How to distract – this depends on what is happening, of course.

But here are some ideas –

  • slow down
  • stop or hold completely still
  • replace with toy or other activity – smoothly and with no excitement
  • turn face away or look away removing attention
  • slowly turn away
  • leave
  • shuffle your feet
  • sigh or yawn
  • move your hand or body
  • relax your shoulders
  • cough
  • use your ‘non-reward marker’ phrase or word
  • let’s go cue
  • light touch to hip or back (like a little tap)
  • bang/noise (if your dog is sound sensitive keep it softer – and hide that you’re the source)
  • collar grab (if you’ve worked on desensitizing collar grabs, or if it’s an emergency)
  • pull dog away (this can trigger an outburst, which is not a desired response) but we’re getting down to the have to remove zone

Then, depending where you are in your training or re-training a low key reward is offered for the dog’s right choice. You have to decide how soon or how much of the wanted behavior has to be given. Initially, just stopping whatever they were doing and beginning the wanted action should be good enough to get the offer of a low-key reward. The hard thing for most people is their need to command the action when it’s best for the dog to make the choice to manage themselves. The other hard thing is holding back the joy when their dog chooses the right thing (I mean when there’s only one step between the naughty and the right thing. Why? because some dogs chain things together and will start doing the naughty, then the right thing to get the super joy). Just get a bit more space in there and you should be fine and can be a happy maniac…
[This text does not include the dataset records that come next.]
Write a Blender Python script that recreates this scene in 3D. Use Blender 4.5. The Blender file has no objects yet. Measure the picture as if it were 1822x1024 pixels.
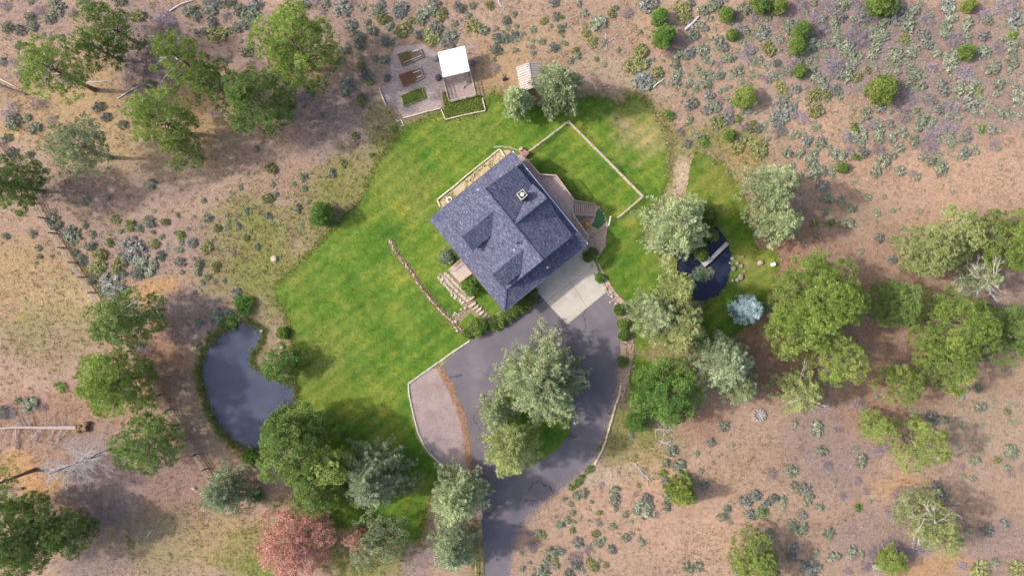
import bpy, bmesh, math, random
import numpy as np
from mathutils import Vector

# ------------------------------------------------------------------ camera, sky, sun, exposure
S = bpy.context.scene
COL = S.collection
CAMH = 104.0
PPM = 12.0                      # photograph pixels per metre on the ground
cam = bpy.data.cameras.new("camera"); camo = bpy.data.objects.new("camera", cam); COL.objects.link(camo)
camo.location = (0, 0, CAMH); camo.rotation_euler = (0, 0, 0)
cam.sensor_width = 36; cam.lens = 36 * CAMH / (1822 / PPM); cam.clip_end = 3000
S.camera = camo
SUN_EL, SUN_AZ = math.radians(39.5), math.radians(3)     # shadows fall to +x, a touch to -y
W = bpy.data.worlds.new("World"); S.world = W; W.use_nodes = True
nt = W.node_tree; bg = nt.nodes["Background"]
sky = nt.nodes.new("ShaderNodeTexSky"); sky.sky_type = 'NISHITA'; sky.sun_disc = False
sky.sun_elevation = SUN_EL; sky.sun_rotation = math.radians(-90) + SUN_AZ; sky.dust_density = 4.0; sky.ozone_density = .6
nt.links.new(sky.outputs[0], bg.inputs[0]); bg.inputs[1].default_value = 0.15
sl = bpy.data.lights.new("sun", 'SUN'); sl.energy = 2.5; sl.angle = math.radians(2.4); sl.color = (1, .95, .87)
so = bpy.data.objects.new("sun", sl); COL.objects.link(so)
sd = Vector((math.cos(SUN_EL) * math.cos(SUN_AZ), -math.cos(SUN_EL) * math.sin(SUN_AZ), -math.sin(SUN_EL)))
so.rotation_euler = sd.to_track_quat('-Z', 'Y').to_euler()
S.view_settings.view_transform = 'Standard'; S.view_settings.look = 'None'
S.view_settings.exposure = 0.76; S.view_settings.gamma = 1
S.render.resolution_x = 1024; S.render.resolution_y = 575
S.cycles.max_bounces = 6; S.cycles.transparent_max_bounces = 4

# ------------------------------------------------------------------ helpers
R = random.Random(7)
def G(px, py, z=0.0):
    """photograph position of a point at real height z -> its place in the world"""
    f = (CAMH - z) / CAMH / PPM
    return ((px - 911) * f, (512 - py) * f, z)
def T(tile, x, y):
    sc = 2.977 if tile[0] == 'C' else 3.0125
    return ({'1': 0, '2': 440, '3': 880, '4': 1340}[tile[1]] + x / sc, {'A': 0, 'B': 340, 'C': 680}[tile[0]] + y / sc)
def Z5(x, y): return (750 + x / 4.877, 240 + y / 4.877)
def Z6(x, y): return (750 + x / 4.877, 430 + y / 4.877)
def Z7(x, y): return (660 + x / 6.827, 70 + y / 6.827)
def Z8(x, y): return (860 + x / 5.6875, 80 + y / 5.6875)

def tag(o, label=None, cat=None, group=None, kind=None):
    if label: o["label"] = label
    if cat: o["category"] = cat
    if group: o["group"] = group
    if kind: o["kind"] = kind
    return o
def empty(name, loc, label, cat, group=None, rz=0):
    o = bpy.data.objects.new(name, None); COL.objects.link(o); o.location = loc; o.rotation_euler = (0, 0, rz)
    o.empty_display_size = .3
    return tag(o, label, cat, group)
def link(name, me, mat, parent=None, keep=False):
    o = bpy.data.objects.new(name, me); COL.objects.link(o)
    if mat is not None and not me.materials: me.materials.append(mat)
    if parent is not None:
        o.parent = parent
        if keep:                                  # mesh was written in world coordinates
            root = parent; L = Vector(parent.location)
            if parent.parent: L = L + Vector(parent.parent.location)
            me.transform(__import__('mathutils').Matrix.Translation(-L))
    return o

class MB:
    """collects shapes and links them as ONE mesh object"""
    def __init__(s): s.v = []; s.f = []
    def face(s, pts): n = len(s.v); s.v += [tuple(p) for p in pts]; s.f.append(list(range(n, n + len(pts))))
    def prism(s, pts, th, up=False):
        """polygon (3-D points, counter-clockwise from above) thickened straight down (or up) by th"""
        n = len(pts); d = th if up else -th
        A = [tuple(p) for p in pts]; B = [(p[0], p[1], p[2] + d) for p in pts]
        ar = sum(A[i][0] * A[(i + 1) % n][1] - A[(i + 1) % n][0] * A[i][1] for i in range(n))
        if ar < 0: A.reverse(); B.reverse()
        if up: A, B = B, A
        b = len(s.v); s.v += A + B
        s.f.append(list(range(b, b + n))); s.f.append(list(range(b + 2 * n - 1, b + n - 1, -1)))
        for i in range(n):
            j = (i + 1) % n; s.f.append([b + i, b + n + i, b + n + j, b + j])
    def box(s, c, size, rz=0.0, tilt=0.0):
        cx, cy, cz = c; a, b_, h = size[0] / 2, size[1] / 2, size[2] / 2
        n = len(s.v); ca, sa = math.cos(rz), math.sin(rz); ct, st = math.cos(tilt), math.sin(tilt)
        for x, y, z in ((-a, -b_, -h), (a, -b_, -h), (a, b_, -h), (-a, b_, -h), (-a, -b_, h), (a, -b_, h), (a, b_, h), (-a, b_, h)):
            x, z = x * ct - z * st, x * st + z * ct
            s.v.append((cx + x * ca - y * sa, cy + x * sa + y * ca, cz + z))
        for f in ((0, 3, 2, 1), (4, 5, 6, 7), (0, 1, 5, 4), (1, 2, 6, 5), (2, 3, 7, 6), (3, 0, 4, 7)): s.f.append([n + i for i in f])
    def bar(s, p, q, w, h, up=(0, 0, 1)):
        """rectangular bar from p to q"""
        p = Vector(p); q = Vector(q); d = (q - p).normalized(); u = Vector(up)
        if abs(d.dot(u)) > .95: u = Vector((1, 0, 0))
        a = d.cross(u).normalized(); b = a.cross(d).normalized(); n = len(s.v)
        for c in (p, q):
            for i, j in ((-1, -1), (1, -1), (1, 1), (-1, 1)): s.v.append(tuple(c + a * i * w / 2 + b * j * h / 2))
        for f in ((0, 3, 2, 1), (4, 5, 6, 7), (0, 1, 5, 4), (1, 2, 6, 5), (2, 3, 7, 6), (3, 0, 4, 7)): s.f.append([n + i for i in f])
    def tube(s, pts, rad, seg=7):
        P = [Vector(p) for p in pts]; n0 = len(s.v); m = len(P)
        for i, p in enumerate(P):
            d = (P[min(i + 1, m - 1)] - P[max(i - 1, 0)]).normalized()
            u = Vector((0, 0, 1)) if abs(d.z) < .9 else Vector((1, 0, 0))
            a = d.cross(u).normalized(); b = a.cross(d)
            r = rad[i] if isinstance(rad, (list, tuple)) else rad
            for k in range(seg):
                t = 2 * math.pi * k / seg; s.v.append(tuple(p + (a * math.cos(t) + b * math.sin(t)) * r))
        for i in range(m - 1):
            for k in range(seg):
                k2 = (k + 1) % seg; s.f.append([n0 + i * seg + k, n0 + (i + 1) * seg + k, n0 + (i + 1) * seg + k2, n0 + i * seg + k2])
        s.f.append([n0 + k for k in range(seg)]); s.f.append([n0 + (m - 1) * seg + k for k in range(seg - 1, -1, -1)])
    def rock(s, c, r, rng, flat=.6, seg=7):
        """irregular boulder"""
        n0 = len(s.v); rx, ry, rz = r * rng.uniform(.8, 1.25), r * rng.uniform(.7, 1.1), r * flat * rng.uniform(.8, 1.2)
        a0 = rng.uniform(0, 6); rings = 5
        for i in range(1, rings):
            t = math.pi * i / rings
            for k in range(seg):
                ph = 2 * math.pi * k / seg + a0; q = rng.uniform(.82, 1.12)
                s.v.append((c[0] + math.sin(t) ** .75 * math.cos(ph) * rx * q, c[1] + math.sin(t) ** .75 * math.sin(ph) * ry * q, c[2] + math.cos(t) * rz * rng.uniform(.85, 1.1)))
        top = len(s.v); s.v.append((c[0], c[1], c[2] + rz * .95)); s.v.append((c[0], c[1], c[2] - rz * .9))
        for i in range(rings - 2):
            for k in range(seg):
                k2 = (k + 1) % seg; s.f.append([n0 + i * seg + k, n0 + (i + 1) * seg + k, n0 + (i + 1) * seg + k2, n0 + i * seg + k2])
        for k in range(seg):
            k2 = (k + 1) % seg; s.f.append([top, n0 + k, n0 + k2]); b = n0 + (rings - 2) * seg; s.f.append([top + 1, b + k2, b + k])
    def mesh(s, name):
        me = bpy.data.meshes.new(name); me.from_pydata(s.v, [], s.f); me.validate(); me.update(); return me
    def build(s, name, mat, parent=None, smooth=False, keep=True):
        me = s.mesh(name)
        if smooth:
            for p in me.polygons: p.use_smooth = True
        return link(name, me, mat, parent, keep)

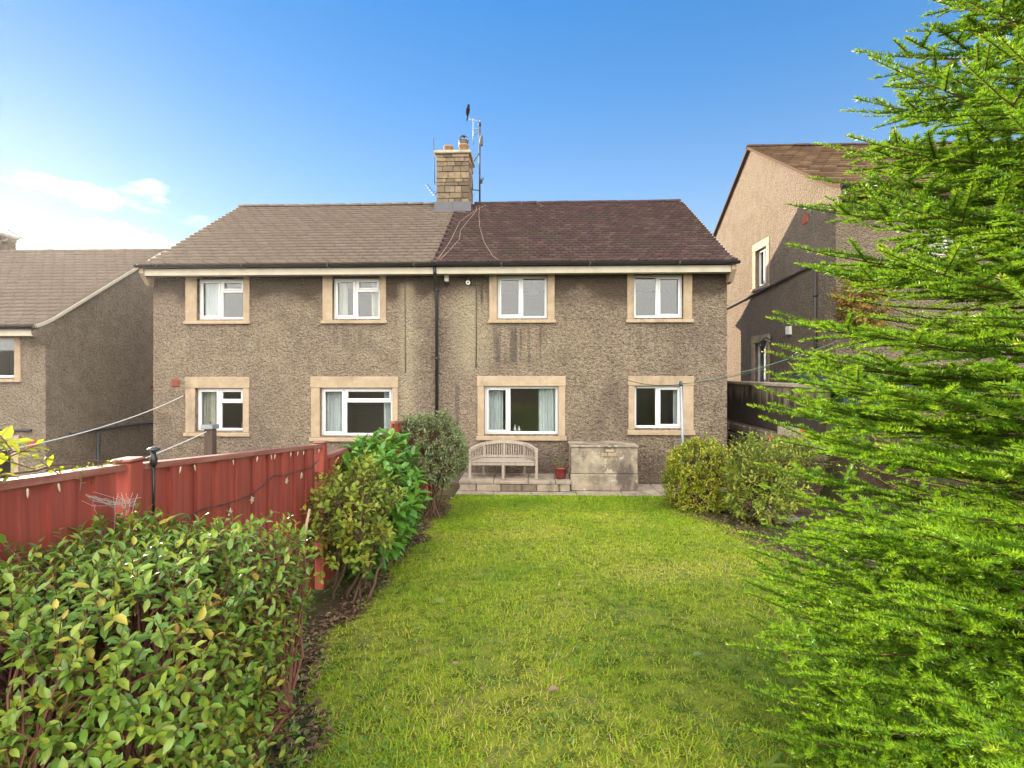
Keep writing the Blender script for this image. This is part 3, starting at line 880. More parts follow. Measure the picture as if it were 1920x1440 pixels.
# ---- neighbouring house downhill on the left
el = Plane('east', -10.9)
lw = [
    dict(pl=fp, fr=(-12.95,-11.62,2.3,3.2), out=(-13.15,-11.47,2.2,3.3), m=.5, lintel=False),
    dict(pl=fp, fr=(-12.95,-11.7,-.25,.75), out=(-13.15,-11.52,-.36,1.0), m=.5),
    dict(pl=el, fr=(15.45,16.5,2.05,3.0), out=(15.25,16.7,1.95,3.2), m=.5, t=.3),
]
house_l, roof_l, PL = house('semi_detached_house', 'lower pebbledash house at the far left with tan roof and blank gable', -19.5, -10.9, Y0, 15.34, 3.44, 6.0, -3.2,
    [(-19.58, -10.82, .205, .30, M['tile_tan'], None, 'tan_tiles')], lw, [(-19.5,-10.85,M['tile_tan'])], M['pebble_left'], M['pebble_left'], None, M['pebble_left'])
chim_l = chimney(house_l, -16.75, -15.8, 14.85, 15.85, 5.75, 6.5, M['chimney_stone'], 9)
g = MB(); g.lathe([(.14,0),(.12,.2),(.145,.22),(.145,.27)], (-16.3,15.3,6.59), 16); g.build('chimney_pot', M['terracotta'], chim_l)
t = thing('roof_aerial', (-15.6,15.2,6.3), 'tilted yagi aerial on the chimney of the left house', 'aerial', 'roof aerials')
g = MB(); g.tube([(-15.8,15.2,6.3),(-15.5,15.2,6.33),(-15.42,15.2,6.4),(-15.42,15.2,6.68)], .014, 6); g.build('mast', M['metal'], t)
g = MB(); yagi(g, (-15.45,15.2,6.66), (-14.75,15.0,6.3), 9, .1); g.build('aerial_array', M['dark_metal'], t)
pipe(house_l, 'waste_pipe', [(-10.86,12.2,.98),(-10.86,14.5,1.0),(-10.86,18.5,.92)], .035, M['dark_metal'])
pipe(house_l, 'waste_pipe', [(-10.86,13.0,.9),(-10.86,13.0,-2)], .04, M['dark_metal'])
pipe(house_l, 'waste_pipe', [(-12.6,11.56,1.15),(-11.2,11.56,1.12)], .03, M['dark_metal'])
g = MB(); g.bbox((-11.3,11.57,.72),(-11.1,11.61,.92), .006); g.build('air_brick', M['brick_red'], house_l)
g = MB(); g.bbox((-10.93,14.9,1.95),(-10.88,15.12,2.05), .006); g.build('air_brick', M['brick_red'], house_l)

# ---- neighbouring house uphill on the right
XR, YRF, YRR = 6.6, 11.8, 16.3
wr = Plane('west', XR); frr = Plane('front', YRF)
rw = [
    dict(pl=wr, fr=(15.2,15.92,4.92,5.98), out=(15.02,16.12,4.8,6.2), m=.5),
    dict(pl=wr, fr=(15.22,15.98,2.05,3.28), out=(15.02,16.2,1.9,3.5), m=.97),
    dict(pl=frr, fr=(8.35,9.6,4.95,6.0), out=(8.2,9.75,4.85,6.1), m=.5, t=.3, lintel=False),
]
house_r, roof_r, PR = house('semi_detached_house', 'tall pebbledash house uphill on the right with sunlit gable and brown roof', XR, 14.5, YRF, YRR, 6.35, 9.2, 1.3,
    [(XR-.08, 14.58, .28, .33, M['tile_brown'], None, 'brown_tiles')], rw, [(XR-.1,14.5,M['tile_brown'])], M['pebble_side'], M['pebble_side'], M['tile_brown'], M['pebble_side'], M['tile_brown'])
pipe(house_r, 'waste_pipe', [(XR-.05,19.5,4.5),(XR-.05,12.6,4.93)], .035, M['pipe'], [(XR-.05,14.5,4.81)])
pipe(house_r, 'downpipe', [(XR-.05,12.55,4.96),(XR-.05,12.55,1.8)], .04, M['pipe'], [(XR-.05,12.55,4.2),(XR-.05,12.55,3.2),(XR-.05,12.55,2.5)])
g = MB(); g.tube([(XR,18.6,4.75),(XR-.12,18.6,4.85),(XR-.2,18.6,4.75),(XR-.12,18.6,4.62)], .05, 8); g.build('vent_pipe_end', M['black'], house_r)
g = MB(); g.bbox((XR-.03,12.98,6.0),(XR+.02,13.2,6.22), .008); vb = g.build('air_brick', M['brick_red'], house_r)
g = MB(); g.bbox((XR-.06,13.75,3.38),(XR+.01,13.98,3.6), .012); g.build('meter_box', M['white_plastic'], house_r)
t = thing('wall_lantern', (XR-.1,14.98,3.2), 'black lantern beside the side door of the right house', 'lantern')
g = MB(); g.tube([(XR,14.95,3.32),(XR-.12,14.95,3.38),(XR-.2,14.95,3.36)], .015, 6); g.bbox((XR-.03,14.9,3.25),(XR-.001,15.0,3.42), .006); g.build('bracket', M['black'], t)
g = MB(); g.lathe([(.0,.13),(.09,.06),(.085,.04),(.07,.03),(.05,-.12),(.02,-.15)], (XR-.2,14.95,3.22), 8, False); g.build('lantern_body', M['black'], t)

# ------------------------------------------------------------------ retaining wall, shed, paths
k = N('streaked_render', .92, .15)
st = k.noise(1.0, 6, .6, scale=(5, 5, .35))
zc = k.xyz()[2]
c = k.mix(k.ramp(k.noise(3, 5), .3, .7), (.19,.155,.105), (.27,.22,.15))
low = k.ramp(k.math('ADD', zc, k.math('MULTIPLY', k.math('SUBTRACT', st, .5), 1.6)), 2.15, 1.75)
c = k.mix(k.math('MULTIPLY', low, .9), c, (.03,.025,.022))
c = k.mix(k.math('MULTIPLY', k.ramp(k.noise(6, 5, .7), .62, .72), .4), c, (.3,.26,.14))
k.color(c).bump(k.noise(30, 5), .4, .02); M['render'] = k.m
M['rubble'] = mat_stone('dark_rubble', (.19,.15,.115), (.09,.07,.055), .6, 7)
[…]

I think the back chaining phenomenon is more likely in these instances because the dog is already doing it … reward, cue, ‘naughty behavior’, cue, reward and that’s why the handler’s are so frustrated.

I saw a recent post about always rewarding your dog when he comes to you no matter the amount of time or detours. Hmm. I aim to reward only average or better. On less than average I aim to be neutral, but certainly not punishing. If I reward less-than-average performance then I will get more less-than-average performance. This is true of all the behaviors we would like to see our dogs do for us. And dogs learn the back chain on recalls too – go out a little too far, get called, whoopee! Go out too far again… Be aware and you’ll spot the shaping strategy they may be using on you. Then you can turn it back around so you’re the shaper and they’re the shape-e.

Good luck training and lucky you if you’ve got a back chaining dog … think of the chains of behaviors you could get. Fun.